In physics as in photography, framing is key.
Welcome back to our series on handy physics tips and tricks! In our last few posts, we looked at how educated guessing and comparisons to the real world can help bolster your faith in your answer. Although useful, these tricks will only help you check an answer you’ve already found, but they cannot help you do the rigorous math more easily.
In this post, let’s look at the frames through which we view physics problems and the ways in which choosing the right frames might simplify the problem-solving process. First, we look at a rhetorical frame. How is the question presented? Will reimagining the problem with more vivid or intuitively accessible imagery or physical quantities help us picture the situation more clearly? Next, we look at the problem’s frame of reference. Where do we put our axes and are those axes moving? Will a wise choice simplify the math significantly? Let’s find out!
They give you the problem, but you choose how you view it
Let’s take the following problem, written in classic textbookese: Car A travels at 30 m/s and Car B travels at 28 m/s. At t = 0 s, Car A is at x = 0 m and Car B is at x = 500 m. At what time does Car A overtake Car B?
What are the frames through which we view this problem, and how do they impact the methods by which we solve it? First, there’s the language itself, with “Car A,” “t = 0 s,” and the rest; the problem is stated precisely, but I almost fell asleep reading it. The writing itself encourages a straightforward, mechanistic approach (or for some, instant drowsiness) instead of a more intuitive approach. You can express the positions of Cars A and B as functions of t, then you solve for the specific value of t that gives the same position for both cars. It’s an effective method and not too difficult, but is there a more elegant way?
Form a vivid picture of the problem
Let’s recast the problem in a way we can more easily imagine. Forget Cars A and B traveling along some abstract line, the platonic ideal of a road. You are in riding in a car that is barreling down a long, flat stretch of Kansas highway at 65 mph. You see another car one mile ahead of you that is poking along at 60 mph. How long does it take you to pass the other car?
This more vivid description, of gradually overtaking a car that traveling slightly more slowly, can be pictured instantly. Change the units if you want; no one, even in countries that use the metric system, thinks of car speeds in units of m/s. Place yourself in the problem at the position that feels like the most natural vantage point; are you in the fast car, the slow car, or standing by the side of the road? Feel free even to change around the numbers if it helps you form a clearer picture; our goal is to understand what’s going on in an intuitive way, and we will plug in numbers at the end of this process.
Pick the easiest reference frame for the problem
Besides offering a more vivid picture, why else does my restatement of the problem seem like an easier question to answer? The question seems easier because, in forming our mental picture, we implicitly chose a reference frame that enables us to view the problem more clearly.

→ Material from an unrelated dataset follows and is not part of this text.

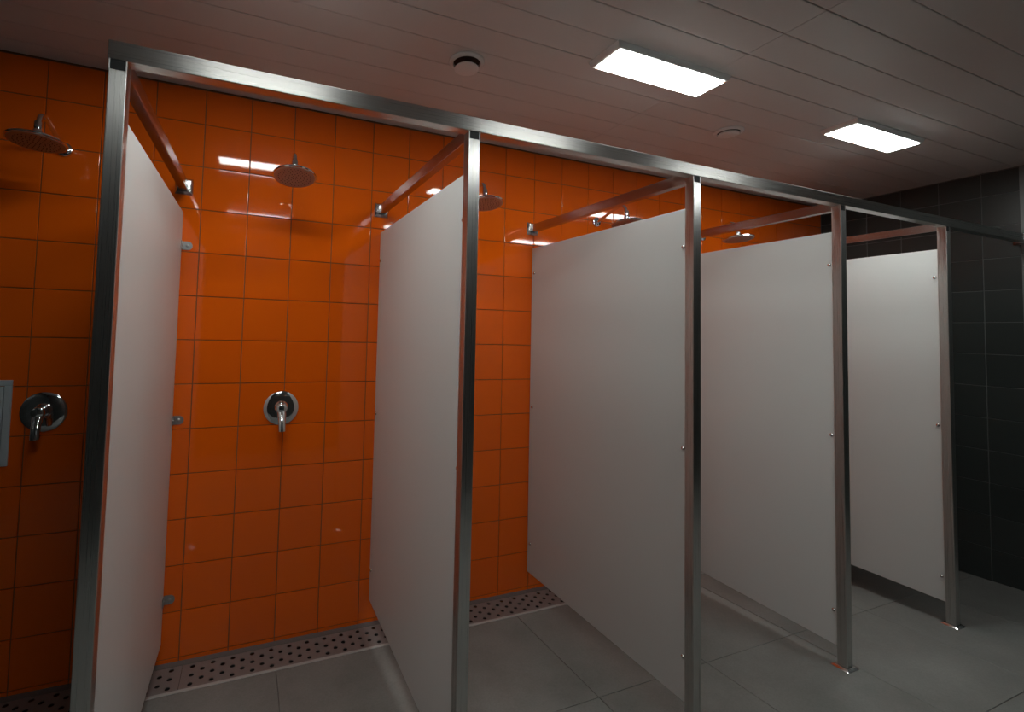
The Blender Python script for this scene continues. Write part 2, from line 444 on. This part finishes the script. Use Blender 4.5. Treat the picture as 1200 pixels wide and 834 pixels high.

The problem as originally stated encourages us to use the reference frame with a fixed x = 0 point, which is also called the “lab reference frame.” Using the lab reference frame is like picturing the action from the point of view of someone standing beside the road. One car blows by you at 65 mph, and farther down the road, there’s another car that’s traveling at 60 mph. It’s hard to picture clearly how the two cars will converge many miles down the road.
Instead, we chose to put ourselves in the overtaking car. From this point of view, our car is not moving at all and the other car is slowly moving backward. In this moving reference frame, we don’t care about the cars’ absolute velocities, the velocities relative to the ground that show up on the cars’ speedometers, but about their relative velocity, the velocity of one car relative to the other.
We can thus rephrase the question even more simply: If your car is closing in on the car ahead of you at a relative velocity of 5 mph, how long does it take for you to close the mile-long gap between the two cars?
Realizing that an object moving at 5 mph must take 1/5 of an hour to move 1 mile, we immediately see that our answer is 1/5 of a mile, or 12 minutes. We can easily apply this method to the original statement of the problem, where we close a 500 m gap at a relative speed of 2 m/s. In this case, the answer is 250 s, or a little over 4 minutes.
Save yourself work!
You might ask what the point of reframing the problem is. One restatement of the problem is not more correct or rigorous than the others, and all of them will give you the same answer. The key is that reframing the problem in the right way will give you that answer more easily.
This ease advantage is an appreciable help on your high school or college physics homework, but it’s a huge advantage on the physics SAT or GRE, where speed is of the essence. How long did it take you to divide 500 m by 2 m/s, and how long would it have taken you to work through the first solution method I proposed? Would you have had equal certainty in both answers? This is something a physics tutor can always help you with, but it’s important to be able to handle it yourself, too.
Picking the right frame isn’t just a trick to best the test. The habit of pausing for a moment to consider reframing a problem in an easier way will serve you well throughout your physics career. In all levels of physics, we try to take the shortest possible path to the answer we want. In graduate-level atomic physics classes and modern theoretical research papers, for instance, we speak of considering atom-light interactions “in the rotating frame of the atom.” The physical system and specific equations are different, but all we’re saying, in effect, is, “Let’s make our lives easier and ride in the car.”